/---

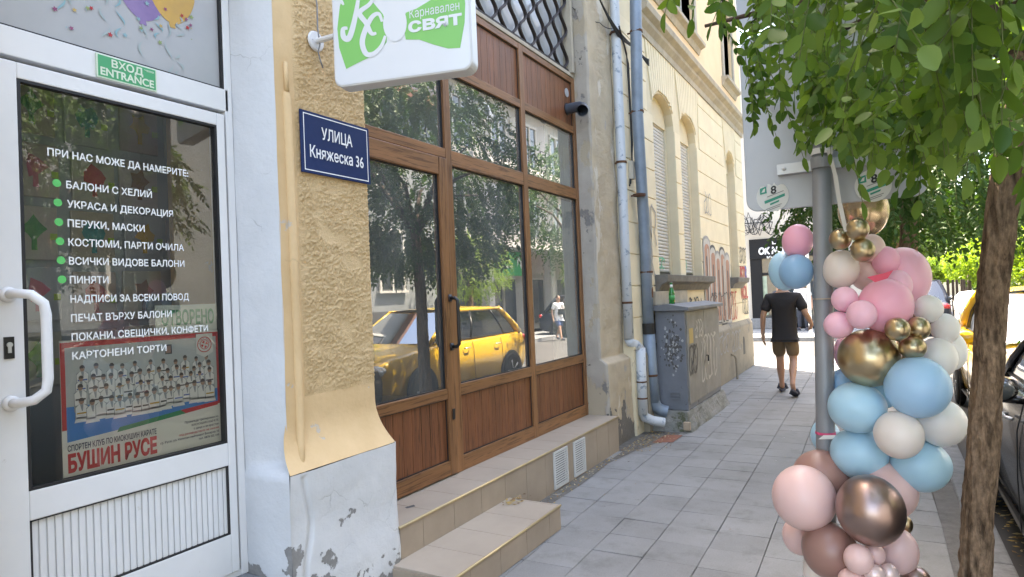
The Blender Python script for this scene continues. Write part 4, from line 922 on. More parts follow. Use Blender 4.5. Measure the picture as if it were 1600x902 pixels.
def fig(y,z,s,kneel):
    global n_; n_+=1; xx=x+.0006+n_*.00006
    b.mi=6; b.poly([(xx,y-s*.52,z-s*(1.0 if kneel else 1.5)),(xx,y+s*.52,z-s*(1.0 if kneel else 1.5)),(xx,y+s*.52,z+s*.1),(xx,y+s*.25,z+s*.28),(xx,y-s*.25,z+s*.28),(xx,y-s*.52,z+s*.1)]); xx+=.00002
    b.mi=0
    b.poly([(xx,y-s*.45,z-s*.95),(xx,y+s*.45,z-s*.95),(xx,y+s*.48,z),(xx,y+s*.22,z+s*.26),(xx,y-s*.22,z+s*.26),(xx,y-s*.48,z)])
    if kneel: b.poly([(xx,y-s*.6,z-s*1.25),(xx,y+s*.6,z-s*1.25),(xx,y+s*.45,z-s*.8),(xx,y-s*.45,z-s*.8)])
    b.mi=rr.choice([3,4,5,5,0]); b.poly([(xx+.00001,y-s*.4,z-s*.55),(xx+.00001,y+s*.4,z-s*.55),(xx+.00001,y+s*.4,z-s*.42),(xx+.00001,y-s*.4,z-s*.42)])
    b.mi=6; b.poly([(xx+.00001,y-s*.12,z+s*.25),(xx+.00001,y,z-s*.3),(xx+.00001,y+.004,z-s*.3),(xx+.00001,y+s*.14,z+s*.25)])
    b.mi=1; b.poly([(xx+.00002,y+s*.21*math.cos(a),z+s*.52+s*.27*math.sin(a)) for a in np.arange(0,6.28,.7)])
    b.mi=2; b.poly([(xx+.00003,y+s*.225*math.cos(a),z+s*.58+s*.26*math.sin(a)) for a in np.linspace(-.15,3.3,8)])
for row,(z0,cnt,s,kn) in enumerate(((1.325,11,.042,0),(1.290,15,.043,0),(1.255,13,.042,0),(1.205,16,.046,1))):
    for k in range(cnt):
        y_=1.255+(k+.5+rr.uniform(-.2,.2))*(.565/cnt); fig(y_,z0+rr.uniform(-.008,.008)+.012*(y_-1.5)*(-1 if row<2 else 1),s*rr.uniform(.88,1.08),kn)
b.build('group_photo_print',m_fig,PO)
b=MB(); q2(b,1.605,1.635,1.375,1.415,x+.0005,5); q2(b,1.61,1.63,1.38,1.41,x+.0006,1); b.mi=3
b.build('portrait_print',m_fig,PO)
text('lettering','СПОРТЕН КЛУБ ПО КИОКУШИН КАРАТЕ',(XP+.001,1.222,1.051),YV,ZV,width=.335,height=.022,mats=m_navy,parent=PO,bold=.02,depth=.0003); text('lettering','БУШИН РУСЕ',(XP+.001,1.222,.975),YV,ZV,width=.335,height=.063,mats=m_pr[0],parent=PO,bold=.05,depth=.0003)
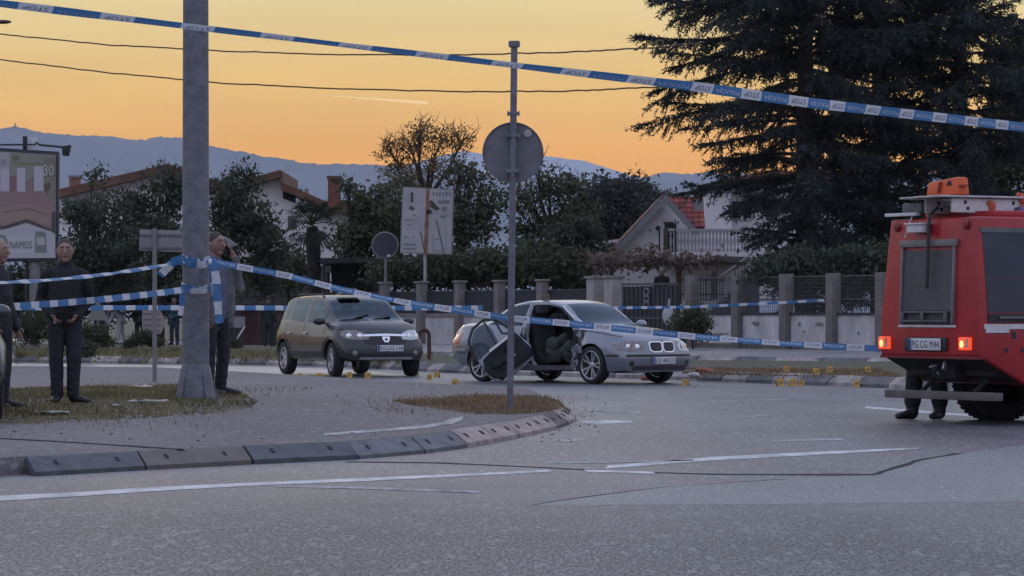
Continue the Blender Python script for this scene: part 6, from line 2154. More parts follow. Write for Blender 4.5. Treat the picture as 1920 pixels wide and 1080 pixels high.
# left fence: low wall with coping, round-headed pillars, dark sheet panels with a rail
PL = [655, 722, 791, 862, 937, 1017]
t = thing('boundary_fence', 'long concrete wall with beige pillars and dark panels left of the gate', 'fence')
PLx = [600] + PL + [1092]
for a, b in zip(PLx, PLx[1:]):
    A, B = fl(a), fl(b)
    mb = MB(); fbox(mb, A, B, 0.1, 1.06, 0.05, 0.25); mb.build('wall_panel', M_DIRTY if a > 700 else M_CONC, t)
    mb = MB(); fbox(mb, A, B, 1.06, 1.17, 0.0, 0.30); mb.build('coping', M_CONC, t, bevel=0.01)
    mb = MB(); fbox(mb, A, B, 1.17, 1.90, 0.12, 0.16); mb.build('sheet_panel', M_FMETAL, t)
    mb = MB(); fbox(mb, A, B, 1.90, 1.94, 0.10, 0.18); mb.build('rail', M_RAIL, t)
for i, px in enumerate(PL):
    A = fl(px); zt_ = 2.20 if px > 700 else 2.0
    mb = MB()
    mb.box(A + FN * 0.0 + Vector((0, 0, zt_ / 2)), (0.30, 0.32, zt_), FM)
    o = mb.build('pillar', M_PILL, t, bevel=0.05)
    mb = MB(); mb.box(A + Vector((0, 0, zt_ + .035)), (0.38, 0.40, 0.07), FM); mb.build('cap', M_CONC, o, bevel=0.02)
# gate between two pale pillars and the dark gate leaf
t = thing('gate', 'dark metal gate between pale pillars behind the silver saloon', 'gate')
for px, w in ((1116, .40), (1150, .46)):
    A = fl(px); mb = MB(); mb.box(A + Vector((0, 0, 1.13)), (w, .42, 2.26), FM); o = mb.build('pillar', mat('pale_pillar', (0.30, 0.275, 0.265), 0.85, var=0.2, scale=3), t, bevel=0.03)
    mb = MB(); mb.box(A + Vector((0, 0, 2.30)), (w + .10, .52, 0.09), FM); mb.build('cap', M_CONC, o, bevel=0.02)
A, B = fl(1164), fl(1270)
mb = MB(); fbox(mb, A, B, .1, 2.0, .06, .10); mb.build('leaf', M_FMETAL, t)
for z in (.25, 1.0, 2.04):
    mb = MB(); fbox(mb, A, B, z, z + .06, .02, .06); mb.build('rail', M_RAIL, t)
for k in range(13):
    q = A.lerp(B, (k + .5) / 13); mb = MB(); mb.box(q + Vector((0, 0, 1.05)) + FN * .04, (.03, .03, 1.95), FM); mb.build('upright', M_RAIL, t)
# ornament on the gate
mb = MB(); q = fl(1213)
for k in range(3):
    c = q - FN * .03 + Vector((0, 0, 1.45 + .18 * k)); mb.tube([c + FU * (.13 * math.cos(a)) + Vector((0, 0, .13 * math.sin(a))) for a in np.linspace(0, 6.28, 14)], .025, 5)
mb.build('scroll', mat('scroll_grey', (0.16, 0.165, 0.175), 0.7), t)
# right fence: square pillars, stained white wall panels, wire mesh above
t = thing('boundary_fence', 'stained white wall with square pillars left of the red fire engine', 'fence')
PR = [1297, 1384, 1474, 1562, 1655, 1760, 1880]
for i, px in enumerate(PR):
    A = fl(px); mb = MB(); mb.box(A + Vector((0, 0, 1.15)), (0.32, 0.30, 2.30), FM); mb.build('pillar', mat('square_pillar', (0.135, 0.122, 0.12), 0.85, var=0.25, scale=3, bump=.3, bscale=20), t, bevel=0.012)
for i, (a, b) in enumerate(zip(PR, PR[1:])):
    A, B = fl(a), fl(b)
    mb = MB(); fbox(mb, A, B, 0.1, 1.13, 0.05, 0.22); w = mb.build('wall_panel', M_DIRTY, t)
    mb = MB(); fbox(mb, A, B, 0.1, 0.30, 0.02, 0.05); mb.build('plinth', mat('plinth_dirt', (0.13, 0.11, 0.10), 0.9, var=.4, scale=2), t)
    rr = random.Random(i + 3); mb = MB()
    for k in range(rr.randint(1, 4)):       # dark scrawls and worn patches on the white panel
        q = A.lerp(B, rr.uniform(.15, .85)); z = rr.uniform(.5, .95); ww, hh = rr.uniform(.08, .30), rr.uniform(.04, .10)
        n = 8; c = q + FN * 0.045 + Vector((0, 0, z))
        mb.poly([c + FU * (ww * math.cos(6.28 * j / n) * rr.uniform(.5, 1)) + Vector((0, 0, hh * math.sin(6.28 * j / n) * rr.uniform(.4, 1))) for j in range(n)])
    mb.build('scrawl', mat('faded_scrawl', (0.17, 0.16, 0.165), 0.9), w)
    mb = MB(); fbox(mb, A, B, 1.13, 1.20, 0.0, 0.28); mb.build('coping', M_FMETAL, t)
    for z in (1.55, 2.20):
        mb = MB(); fbox(mb, A, B, z, z + .045, .12, .16); mb.build('rail', M_RAIL, t)
    mb = MB(); n = 26
    for k in range(n):
        q = A.lerp(B, (k + .5) / n) + FN * .14; mb.bar(q + Vector((0, 0, 1.2)), q + Vector((0, 0, 2.2)), .014)
    for k in range(9):
        z = 1.25 + k * .11; mb.bar(A + FN * .14 + Vector((0, 0, z)), B + FN * .14 + Vector((0, 0, z)), .010)
    stuff(mb.build('wire_mesh', M_RAIL, t))
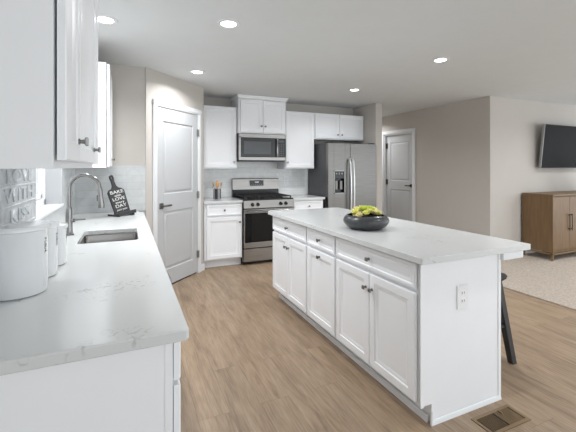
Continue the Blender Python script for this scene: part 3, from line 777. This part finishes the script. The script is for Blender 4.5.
# floor register
vr = thing('floor_register', 'brown metal slotted floor register in the plank floor by the island', 'floor vent', (1.862, 1.328, 0))
hx_, hy_ = .148, .068
b = B().box(-hx_, hx_, -hy_, -hy_+.018, .0, .005).box(-hx_, hx_, hy_-.018, hy_, .0, .005).box(-hx_, -hx_+.018, -hy_+.018, hy_-.018, .0, .005).box(hx_-.018, hx_, -hy_+.018, hy_-.018, .0, .005)
obj('rim', b, 'vent', vr)
obj('duct_opening', B().box(-hx_+.018, hx_-.018, -hy_+.018, hy_-.018, .0002, .0010), 'ventd', vr)
b = B()
for half in (-1, 1):
    for k in range(12):
        x = half*.064 + (-5.5+k)*.0098
        wl = .0013 if half < 0 else .0030; b.box(x-wl, x+wl, -hy_+.018, hy_-.018, .001, .0040)
obj('louver_grid', b, 'vent', vr)
obj('damper_lever', B().box(.040, .046, .045-.02, .050, .004, .012, .001), 'vent', vr)

# ------------------------------------------------------------------ living room
cn = thing('console_cabinet', 'brown wood console cabinet below the television with long slim handles', 'cabinet', (5.64, 3.225, 0.012))
W = 1.62; D = .445; H_ = .965
bd_ = B().box(0, .02, 0, D, .12, H_-.025).box(W-.02, W, 0, D, .12, H_-.025).box(.02, W-.02, .004, D, .12, .145).box(.02, W-.02, .02, D, .14, H_-.03)
obj('body', bd_, 'console', cn, smooth=False)
obj('top', B().box(-.004, W+.004, -.006, D, H_-.025, H_, .003), 'console', cn)
n_ = 4; dwid = (W-.04)/n_
for k in range(n_):
    x0 = .02+k*dwid
    d_ = obj('door', B().box(x0+.003, x0+dwid-.003, .002, .02, .150, H_-.040, .002), 'console', cn)
    hx_ = x0+dwid-.03 if k % 2 == 0 else x0+.03
    obj('handle', B().box(hx_-.005, hx_+.005, -.022, -.012, .42, .67, .002).box(hx_-.004, hx_+.004, -.014, .004, .44, .455).box(hx_-.004, hx_+.004, -.014, .004, .645, .66), 'bronze', d_)
b = B()
b.box(.0, W, .0, .022, .085, .108, .002).box(.0, W, D-.022, D, .085, .108, .002).box(0, .022, 0, D, .085, .108, .002).box(W-.022, W, 0, D, .085, .108, .002)
obj('base_frame', b, 'brass', cn)
for x in (.0, W-.03):
    for y in (0, D-.03): obj('leg', B().box(x, x+.03, y, y+.03, 0, .12, .002), 'brass', cn)
for x in (0.03, .06): pass

tvt = thing('television', 'large flat television tilted down on the living room wall', 'television', (6.59, 3.575, 1.71))
tl = Matrix.Rotation(math.radians(5.5), 4, 'X')
obj('back_housing', B().box(-.612, .612, -.014, .03, -.347, .347, .006).shift(tl), 'tvedge', tvt)
obj('screen', B().box(-.606, .606, -.018, -.010, -.341, .341, .002).shift(tl), 'tv', tvt)
obj('wall_bracket', B().box(-.2, .2, .03, .115, -.12, .12, .004), 'blk', tvt)

# potted plant on the console, leaves reach the picture's edge
vs = thing('vase', 'dark green leafy stems in a grey vase on the console', 'vase', (6.80, 3.40, .978))
obj('vessel', B().lathe(0, 0, [(.05, 0), (.085, .02), (.10, .09), (.08, .17), (.045, .22), (.05, .25), (.044, .25), (.038, .22), (.03, .2)], 32), 'bowl', vs)
lb = []
rnd = random.Random(3)
for k in range(12):
    az = PI+(.05+k*.11); 
    el = rnd.uniform(.55, 1.2); ln = rnd.uniform(.36, .46)
    d = Vector((math.cos(az)*math.cos(el), math.sin(az)*.5*math.cos(el), math.sin(el)))
    root = Vector((0, 0, .24)); pts = [root+d*ln*t_+Vector((0, 0, -.05*t_*t_)) for t_ in (0, .3, .6, 1)]
    s_ = obj('stem', B().tube(pts, [.003, .0028, .0022, .0015], 6), 'leaf', vs)
    lf = B()
    for q in range(7):
        t_ = .35+.65*q/6; c_ = root+d*ln*t_+Vector((0, 0, -.05*t_*t_))
        for sd in (-1, 1):
            side = (Vector((0, 0, 1))*sd*.8+d*.9).normalized(); nrm = side.cross(Vector((0, 1, .2))).normalized()*.009; th = Vector((0, .0008, 0))
            lf.loops([[c_+side*.055*u_+nrm*wv_+th, c_+side*.055*u_-nrm*wv_+th, c_+side*.055*u_-nrm*wv_-th, c_+side*.055*u_+nrm*wv_-th] for u_, wv_ in ((0, .15), (.35, 1), (.7, .7), (1, .08))])
    obj('leaves', lf, 'leaf', s_)

# ------------------------------------------------------------------ ceiling downlights
where = {(-.141, 2.92): 'over the sink', (.69, 2.63): 'above the aisle between sink and island', (.72, 4.10): 'in front of the pantry door',
         (2.84, .95): 'added unseen as fill between the island and the living room',  # out-of-view downlight added to brighten the island side
         (5.6, 2.2): 'added unseen as fill in the living room before the console', (7.4, 2.2): 'added unseen as fill in the living room before the television', (5.6, .2): 'added unseen as fill at the rear of the living room',  # three unseen downlights, added as fill for the living room
         (4.42, 6.35): 'added unseen as fill in the hall', (2.86, 4.17): 'in front of the refrigerator', (2.84, 2.66): 'on the stool side of the island'}  # hall downlight is hidden from view, added to lift the dark hall
first = None
for (x, y), s in where.items():
    if first is None:
        t = thing('ceiling_light', '', 'ceiling light', (x, y, CH), 0, 'recessed ceiling lights')
        obj('trim_ring', B().lathe(0, 0, [(.085, 0), (.085, -.004), (.078, -.008), (.058, -.006), (.055, -.001)], 40, True, False), 'trimw', t)
        obj('lens', B().lathe(0, 0, [(.054, -.0012), (.054, -.004), (.03, -.005), (.01, -.0052)], 32), 'lamp', t)
        ld_ = bpy.data.lights.new('bulb', 'AREA'); ld_.shape = 'DISK'; ld_.size = .12; ld_.energy = LAMP_W; ld_.color = (.98, .99, 1); ld_.spread = math.radians(150)
        lo = bpy.data.objects.new('bulb', ld_); C.objects.link(lo); lo.parent = t; lo.location = (0, 0, -.012)
        first = t
    else:
        t = copy_tree(first); t.location = (x, y, CH)
    t['label'] = 'round recessed ceiling light '+s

\---

What you are asked to do: Looking at the records above, report how many lines contain the word "this". Answer with the number only.

Response to the exercise: 3